La música suena en el interior del pintor atravesando tiempo y espacio. De Toledo a Segovia, a Nueva York, a Madrid; del siglo XXI al XVI y retonando al XX, al XXI. Y la vemos sonar en silencio, escuchando el color, el trazo y el alma de esta obra.
Toda una ópera en tres actos.
No deja de ser curioso como la música de la obra de Marina Núñez se acopla en la distancia a la visión de la obra de Carlos León como si de una danza desde las profundidades del alma y de los tiempos se tratase.
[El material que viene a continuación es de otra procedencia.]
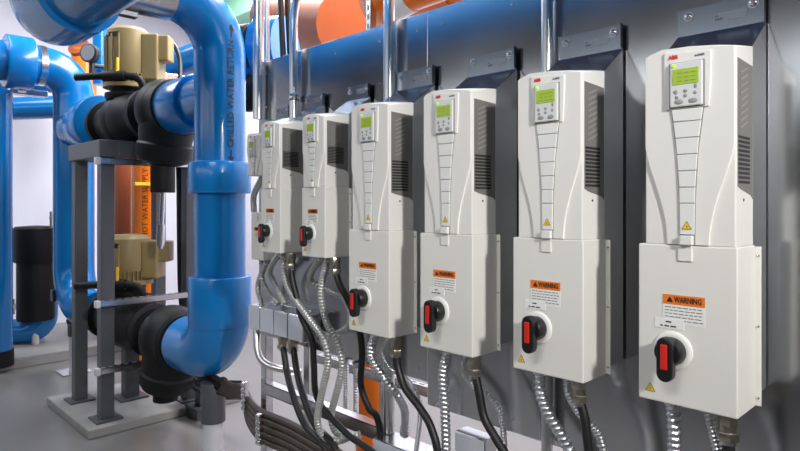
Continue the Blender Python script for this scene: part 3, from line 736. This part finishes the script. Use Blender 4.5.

Confluyendo en ese “no se qué” universal que atraviesa el Arte, a Carlos León, al Greco, a Marina Núñez y a todos y cada uno de los que entramos en ese espacio y nos atrevemos a dejarnos raptar por ésta pintura con la obra del Greco latiendo en sus profundidades.
Toda una ópera en tres actos.
Unos minutos después estaba frente a la obra de Marina Núñez en la misma exposición, y no pude por menos que preguntarme si esa figura-llama de fuego encerrada y girando sobre sí misma, no sería la misma que estaba ardiendo en la obra de Carlos León.